Every since September, of course, there has been a higher state of alert generally, with a much greater presence of armed police at any sensitive building such as embassies, airports, religious sites and places of historic interest.

And recently we've had another round-up of suspects -- we're at 28 total suspects in custody in Italy. And police are still investigating various links to those arrests.

NEVILLE: What sort of steps did the Italian government take after hearing of this accident today?

BUCKLEY: I think it could cause a little bit of controversy in the following days because they leaped to the conclusion, as we all did, that it was a terror attack simply because, I suppose, the logistics of it: tall building, plane crashing into it. If it had all happened before September 11, we wouldn't have thought that.

NEVILLE: Did they go on an increased sort of alert or something like that?

BUCKLEY: Absolutely, absolutely. We were already on an increased state of alert compared to normal, which was stepped up even further during Easter with indications that terror groups were planning some sort of attack in Italy.

That then became a bit of a political controversy, simply because nothing happened.
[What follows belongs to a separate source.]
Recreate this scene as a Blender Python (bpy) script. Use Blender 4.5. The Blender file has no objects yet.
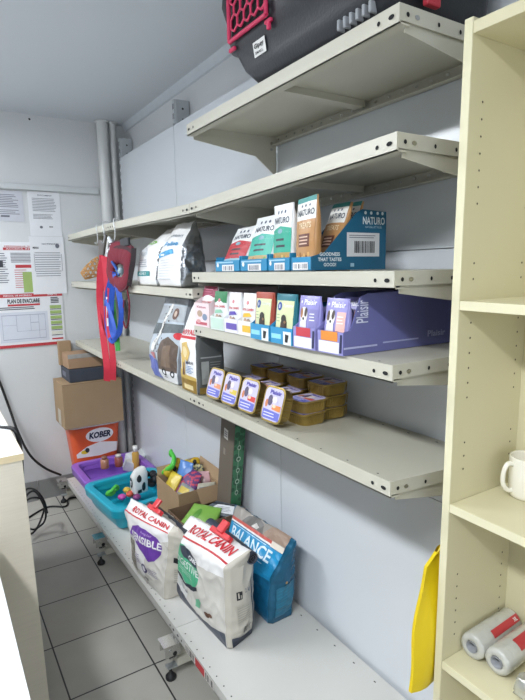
import bpy, bmesh, math, random
from mathutils import Vector, Matrix, noise
from math import sin, cos, pi, radians
random.seed(7)
C = bpy.context.scene
COL = C.collection
V = Vector

# ------------------------------------------------------------------ camera
CAM = V((-1.2104, -0.7893, 1.5882))
YAW, PITCH, ROLL, FPX = 0.5607, 0.1508, -0.0186, 527.04
def cam_axes():
    f = V((sin(YAW), cos(YAW), 0)); r = V((cos(YAW), -sin(YAW), 0)); u = V((0, 0, 1))
    F = f*cos(PITCH) - u*sin(PITCH); U = u*cos(PITCH) + f*sin(PITCH)
    R = r*cos(ROLL) + U*sin(ROLL); U2 = U*cos(ROLL) - r*sin(ROLL)
    return R, U2, F
CR, CU, CF = cam_axes()
def at(u, v, ax, val):
    """point of the real place seen at photo pixel (u, v) on the plane axis = val"""
    d = CF + CR*((u-262.5)/FPX) - CU*((v-350)/FPX)
    t = (val - CAM[ax])/d[ax]
    return CAM + d*t

# ------------------------------------------------------------------ materials
def lin(c):
    return tuple((x/12.92 if x <= .04045 else ((x+.055)/1.055)**2.4) for x in c)
def hexc(h):
    h = h.lstrip('#'); return lin([int(h[i:i+2], 16)/255 for i in (0, 2, 4)])
MATS = {}
def M(name, col, rough=.5, metal=0., var=.06, scale=14, bump=0., bscale=60, spec=.5, coat=0., trans=0., alpha=1., stretch=None):
    if name in MATS: return MATS[name]
    m = bpy.data.materials.new(name); m.use_nodes = True
    nt = m.node_tree; b = nt.nodes['Principled BSDF']
    c = hexc(col) if isinstance(col, str) else col
    tc = nt.nodes.new('ShaderNodeTexCoord')
    src = tc.outputs['Object']
    if stretch:
        mp = nt.nodes.new('ShaderNodeMapping'); mp.inputs['Scale'].default_value = stretch
        nt.links.new(src, mp.inputs['Vector']); src = mp.outputs['Vector']
    n = nt.nodes.new('ShaderNodeTexNoise'); n.inputs['Scale'].default_value = scale; n.inputs['Detail'].default_value = 4
    nt.links.new(src, n.inputs['Vector'])
    mx = nt.nodes.new('ShaderNodeMix'); mx.data_type = 'RGBA'
    mx.inputs[6].default_value = (*[x*(1-var) for x in c], 1)
    mx.inputs[7].default_value = (*[min(1, x*(1+var)) for x in c], 1)
    nt.links.new(n.outputs['Fac'], mx.inputs[0]); nt.links.new(mx.outputs[2], b.inputs['Base Color'])
    b.inputs['Roughness'].default_value = rough; b.inputs['Metallic'].default_value = metal
    b.inputs['Specular IOR Level'].default_value = spec
    b.inputs['Coat Weight'].default_value = coat
    b.inputs['Transmission Weight'].default_value = trans
    b.inputs['Alpha'].default_value = alpha
    if bump:
        n2 = nt.nodes.new('ShaderNodeTexNoise'); n2.inputs['Scale'].default_value = bscale; n2.inputs['Detail'].default_value = 5
        nt.links.new(src, n2.inputs['Vector'])
        bp = nt.nodes.new('ShaderNodeBump'); bp.inputs['Strength'].default_value = bump; bp.inputs['Distance'].default_value = .01
        nt.links.new(n2.outputs['Fac'], bp.inputs['Height']); nt.links.new(bp.outputs['Normal'], b.inputs['Normal'])
    MATS[name] = m
    return m

def P(hexcol, rough=.45, **k):                       # printed / plain colour
    return M('print_%s_%d' % (hexcol.strip('#'), int(rough*100)), hexcol, rough, **k)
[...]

Politicians started pointing at each other, saying that there had been some kind of over-reaction and a poor reading of security information.

Today's incident did spark that kind of reaction from the government immediately. A minister announced, within 20 minutes, in Parliament that we were dealing with a terrorist attack of major proportions. That was contracted very quickly, but I think that will cause controversy here in that even the government minister reacted in a knee-jerk way.

To be fair to the government, that [reaction] probably does reflect the human reality of the situation -- if you see something very similar to a recent attack, it's certainly natural to leap to that conclusion at least in the initial stages.